Clubbing Series The Warehouse Project Is Coming From Manchester’s Depot Mayfield to India’s Biggest Stages
Expect alternating lineups across Mumbai, Delhi and Bengaluru, combining genre-bending international artists with homegrown Indian talent.


Published : August 23, 2025 at 10:00 AM IST
A former railway depot in Manchester is filled with 10,000 people, lasers bouncing off the brick arches, the floor vibrating underfoot, and someone like Aphex Twin, Peggy Gou, or The Chemical Brothers at the decks, reshaping your concept of what a night out can be. That’s The Warehouse Project (or WHP). Since 2006, it’s been a kind of secular pilgrimage site for electronic music fans.

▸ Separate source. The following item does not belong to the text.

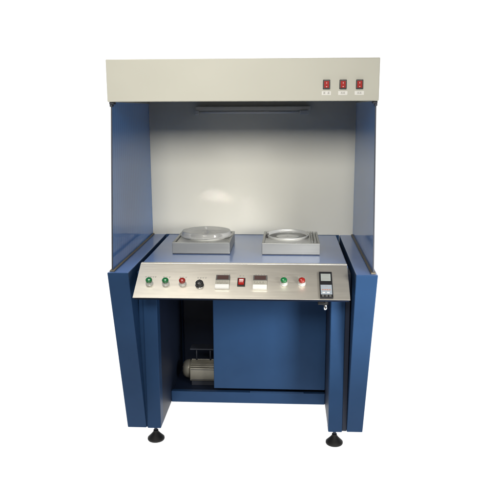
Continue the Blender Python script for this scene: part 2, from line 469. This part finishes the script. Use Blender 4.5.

Now, in October 2025, WHP is packing its bags (and its subwoofers) for India. For one weekend only (October 24 to 26), it’ll take over Bengaluru, Mumbai, and Hyderabad with the same boundary-pushing ethos that’s made it Manchester’s most famous export after Oasis and Coronation Street.

Back home in the UK, WHP’s heart beats at Depot Mayfield, an abandoned railway warehouse turned cathedral of rave. Its season (running September through December) is basically the Christmas calendar for club kids. Over the years, everyone from Disclosure to Bonobo, Four Tet to Solomun, Skrillex to Annie Mac has played there. One week it’s techno royalty like Carl Cox, the next it’s Jamie xx teasing unreleased tracks, and the week after that it’s hometown heroes like Joy Orbison bringing things full circle. Manchester without WHP is like Manchester without chips and gravy: technically possible but wrong.
This October, WHP will land in India for the first time ever:
- Bengaluru – October 24 (Friday)
- Mumbai – October 25 (Saturday) & October 26 (Sunday)
- Hyderabad – October 26 (Sunday)
Tickets start at ₹1699, with group-of-four packages available (because WHP is best shared with your friends). They are live on The Warehouse Project website since August 21. Expect alternating lineups across the cities, combining WHP’s signature genre-bending international artists with homegrown Indian talent.
Mumbai will get two nights of chaos, while Bengaluru and Hyderabad get one-off blowouts; enough to make you remember why you started clubbing in the first place.
WHP isn’t just parachuting in for a few shows; it’s bringing an entire cultural moment with it. It’s the sound of Mancunian basements, Berlin warehouses, and Ibiza sunsets, filtered through whatever India’s night-time energy decides to throw back. It’s also recognition: India’s electronic music audience has grown from club corners and college festivals into a full-blown scene worthy of a WHP takeover.
So, prepare to lose your voice shouting over the bass.